All points very well taken. I had been mulling over how to introduce the issue of intersex and trans children, and was delighted/relieved when a caller did it for me. Those are real issues for many children and parents. In fact, I'd venture to hypothesize that the present rigid dichotomy makes more children transgendered, since most are unlikely to fully occupy the opposite poles of stereotypical gender roles.

As for the tomboy question, the simple answer is because being a sissy is a Very Bad Thing for a boy. It carries the double whammy of homophobia and misogyny.

Laurie said...

As for the tomboy question, the simple answer is because being a sissy is a Very Bad Thing for a boy. It carries the double whammy of homophobia and misogyny.

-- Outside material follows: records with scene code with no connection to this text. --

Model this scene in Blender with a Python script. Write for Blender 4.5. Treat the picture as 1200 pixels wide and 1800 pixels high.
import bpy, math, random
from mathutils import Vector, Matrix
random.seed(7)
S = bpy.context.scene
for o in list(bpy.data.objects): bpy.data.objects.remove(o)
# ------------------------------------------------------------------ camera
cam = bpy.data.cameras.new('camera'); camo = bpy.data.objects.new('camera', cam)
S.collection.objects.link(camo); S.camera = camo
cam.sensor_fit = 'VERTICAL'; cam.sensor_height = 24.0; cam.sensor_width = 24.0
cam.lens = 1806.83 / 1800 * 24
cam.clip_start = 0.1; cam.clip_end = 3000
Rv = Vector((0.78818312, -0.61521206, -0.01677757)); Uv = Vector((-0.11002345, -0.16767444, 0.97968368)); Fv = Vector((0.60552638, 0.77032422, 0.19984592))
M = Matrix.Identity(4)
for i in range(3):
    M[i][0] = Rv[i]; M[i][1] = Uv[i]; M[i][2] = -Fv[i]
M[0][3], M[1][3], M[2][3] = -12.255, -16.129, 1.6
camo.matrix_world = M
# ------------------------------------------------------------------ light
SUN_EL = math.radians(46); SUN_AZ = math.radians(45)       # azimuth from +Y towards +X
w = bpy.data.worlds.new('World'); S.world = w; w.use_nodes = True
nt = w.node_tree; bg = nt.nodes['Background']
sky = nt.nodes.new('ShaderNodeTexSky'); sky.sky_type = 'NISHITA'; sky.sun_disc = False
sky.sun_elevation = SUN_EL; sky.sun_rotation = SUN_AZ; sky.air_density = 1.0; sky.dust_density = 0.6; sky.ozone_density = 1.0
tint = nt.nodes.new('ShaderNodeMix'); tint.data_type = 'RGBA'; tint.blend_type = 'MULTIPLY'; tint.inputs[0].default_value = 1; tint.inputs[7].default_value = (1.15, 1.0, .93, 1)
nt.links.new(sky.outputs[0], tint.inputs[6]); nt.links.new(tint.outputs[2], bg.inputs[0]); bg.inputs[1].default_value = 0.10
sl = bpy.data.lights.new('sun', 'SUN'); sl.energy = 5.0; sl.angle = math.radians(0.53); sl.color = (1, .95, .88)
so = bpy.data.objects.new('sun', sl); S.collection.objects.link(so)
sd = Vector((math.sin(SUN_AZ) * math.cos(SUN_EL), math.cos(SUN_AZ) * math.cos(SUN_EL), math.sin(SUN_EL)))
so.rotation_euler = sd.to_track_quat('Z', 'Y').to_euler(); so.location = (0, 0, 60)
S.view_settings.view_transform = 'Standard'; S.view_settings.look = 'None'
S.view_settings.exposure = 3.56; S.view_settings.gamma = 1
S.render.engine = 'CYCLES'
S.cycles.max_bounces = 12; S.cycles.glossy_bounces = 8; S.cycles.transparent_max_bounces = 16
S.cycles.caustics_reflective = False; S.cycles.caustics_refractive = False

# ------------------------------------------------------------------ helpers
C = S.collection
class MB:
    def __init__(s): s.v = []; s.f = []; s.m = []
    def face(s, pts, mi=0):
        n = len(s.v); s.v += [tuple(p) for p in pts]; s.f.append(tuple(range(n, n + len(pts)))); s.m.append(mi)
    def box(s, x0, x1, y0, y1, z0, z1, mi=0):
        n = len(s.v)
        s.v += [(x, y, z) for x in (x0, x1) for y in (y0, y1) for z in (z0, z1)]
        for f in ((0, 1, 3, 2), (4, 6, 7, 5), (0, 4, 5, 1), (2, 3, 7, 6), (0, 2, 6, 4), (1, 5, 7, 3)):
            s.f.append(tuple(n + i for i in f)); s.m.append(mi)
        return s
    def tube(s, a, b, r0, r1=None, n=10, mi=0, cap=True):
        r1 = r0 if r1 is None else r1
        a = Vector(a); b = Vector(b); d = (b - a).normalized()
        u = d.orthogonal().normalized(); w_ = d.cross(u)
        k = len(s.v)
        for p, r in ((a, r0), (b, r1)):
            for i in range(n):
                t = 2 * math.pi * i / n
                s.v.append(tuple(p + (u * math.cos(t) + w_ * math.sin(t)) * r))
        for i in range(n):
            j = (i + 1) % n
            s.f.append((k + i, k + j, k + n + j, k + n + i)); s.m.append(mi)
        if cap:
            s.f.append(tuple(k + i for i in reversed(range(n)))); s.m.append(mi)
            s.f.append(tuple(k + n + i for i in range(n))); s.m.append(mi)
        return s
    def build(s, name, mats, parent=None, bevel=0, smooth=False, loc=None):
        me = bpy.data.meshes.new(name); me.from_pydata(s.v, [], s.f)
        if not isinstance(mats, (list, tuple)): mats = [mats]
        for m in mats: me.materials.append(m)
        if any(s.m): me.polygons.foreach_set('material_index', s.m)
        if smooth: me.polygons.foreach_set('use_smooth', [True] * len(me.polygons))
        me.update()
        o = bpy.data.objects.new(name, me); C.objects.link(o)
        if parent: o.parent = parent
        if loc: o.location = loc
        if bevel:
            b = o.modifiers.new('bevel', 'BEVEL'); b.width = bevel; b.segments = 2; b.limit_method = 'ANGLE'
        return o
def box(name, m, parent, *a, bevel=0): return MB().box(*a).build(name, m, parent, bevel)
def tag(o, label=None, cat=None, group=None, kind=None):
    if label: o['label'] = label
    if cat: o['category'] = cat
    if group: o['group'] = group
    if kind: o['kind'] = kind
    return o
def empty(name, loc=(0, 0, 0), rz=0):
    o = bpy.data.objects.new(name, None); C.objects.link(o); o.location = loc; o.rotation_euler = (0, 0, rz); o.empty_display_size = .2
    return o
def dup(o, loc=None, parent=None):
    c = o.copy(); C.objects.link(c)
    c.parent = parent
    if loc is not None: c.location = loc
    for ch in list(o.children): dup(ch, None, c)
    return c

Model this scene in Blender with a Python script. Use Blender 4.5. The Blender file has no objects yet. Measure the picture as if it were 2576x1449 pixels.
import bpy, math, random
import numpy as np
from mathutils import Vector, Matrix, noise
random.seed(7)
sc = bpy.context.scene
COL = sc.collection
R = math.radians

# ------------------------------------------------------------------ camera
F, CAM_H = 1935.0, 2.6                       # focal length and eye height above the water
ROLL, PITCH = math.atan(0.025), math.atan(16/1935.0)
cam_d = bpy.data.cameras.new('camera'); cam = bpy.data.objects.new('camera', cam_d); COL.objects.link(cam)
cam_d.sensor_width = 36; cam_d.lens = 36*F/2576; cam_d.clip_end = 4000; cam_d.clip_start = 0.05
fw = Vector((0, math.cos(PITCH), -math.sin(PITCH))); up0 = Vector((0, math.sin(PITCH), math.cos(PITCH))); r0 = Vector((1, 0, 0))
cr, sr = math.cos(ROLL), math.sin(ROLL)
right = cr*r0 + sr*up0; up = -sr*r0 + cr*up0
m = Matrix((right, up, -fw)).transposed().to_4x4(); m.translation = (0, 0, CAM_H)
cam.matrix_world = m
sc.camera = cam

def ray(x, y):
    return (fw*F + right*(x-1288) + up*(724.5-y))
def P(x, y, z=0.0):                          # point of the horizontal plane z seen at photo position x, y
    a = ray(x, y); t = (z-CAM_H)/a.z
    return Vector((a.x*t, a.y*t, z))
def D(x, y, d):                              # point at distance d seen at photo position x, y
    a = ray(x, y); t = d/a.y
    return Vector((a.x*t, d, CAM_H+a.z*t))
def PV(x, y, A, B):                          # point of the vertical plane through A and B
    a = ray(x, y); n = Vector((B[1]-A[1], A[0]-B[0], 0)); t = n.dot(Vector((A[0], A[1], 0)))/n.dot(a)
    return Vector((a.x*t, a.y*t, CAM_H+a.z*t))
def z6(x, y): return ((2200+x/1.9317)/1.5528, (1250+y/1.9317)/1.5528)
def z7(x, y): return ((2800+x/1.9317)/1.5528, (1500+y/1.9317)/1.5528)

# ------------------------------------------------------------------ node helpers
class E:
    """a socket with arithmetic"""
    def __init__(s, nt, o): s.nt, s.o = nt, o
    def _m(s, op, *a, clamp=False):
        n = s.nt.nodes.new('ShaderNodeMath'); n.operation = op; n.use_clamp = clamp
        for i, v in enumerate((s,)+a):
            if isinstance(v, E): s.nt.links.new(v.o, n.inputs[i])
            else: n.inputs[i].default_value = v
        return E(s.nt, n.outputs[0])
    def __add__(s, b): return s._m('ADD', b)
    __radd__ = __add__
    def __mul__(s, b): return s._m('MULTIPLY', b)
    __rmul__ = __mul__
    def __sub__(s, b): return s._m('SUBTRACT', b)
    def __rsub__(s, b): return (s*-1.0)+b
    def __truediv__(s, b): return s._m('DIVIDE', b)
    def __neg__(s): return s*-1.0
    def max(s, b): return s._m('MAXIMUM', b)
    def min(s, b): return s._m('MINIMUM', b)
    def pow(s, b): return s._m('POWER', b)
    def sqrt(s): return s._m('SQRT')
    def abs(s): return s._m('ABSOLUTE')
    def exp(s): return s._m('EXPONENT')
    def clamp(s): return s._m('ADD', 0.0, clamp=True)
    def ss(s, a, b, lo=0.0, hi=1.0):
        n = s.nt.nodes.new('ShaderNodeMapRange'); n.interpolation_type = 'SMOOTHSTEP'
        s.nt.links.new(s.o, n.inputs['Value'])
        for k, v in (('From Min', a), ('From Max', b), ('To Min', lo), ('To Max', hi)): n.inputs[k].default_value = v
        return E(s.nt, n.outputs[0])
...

(Let's see if my formatting worked...)

Oh, poo on that noise!! How many unbelievably "great" men in history would have been discounted today because they weren't sufficiently "manly" enough? That all is enough to make my blood boil, especially as I have a very artistic nephew who grew up in a VERY rigid household. I'm amazed he still does art, although he has put some of his schooling on indefinite hold.... :(

And yes, please -- for all the boys who want to play with baby dolls and wear sparkly things, too. :) I adore pink shirts on men, too, child of the 80s that I am. Heck, lace used to be considered a *masculine* accessory more than a feminine one (at one point in time), and if you really want to make heads explode, mention the time periods in which (upper class) men wore as much makeup as the women. *grin!*

Hmmmm, I may have to see if I can download this talk somehow. It sounds like you kicked some butt! :)

Annie said...

I love this idea! I never thought of buying highly gendered clothing as a wasteful approach to dressing kiddos but you are absolutely right.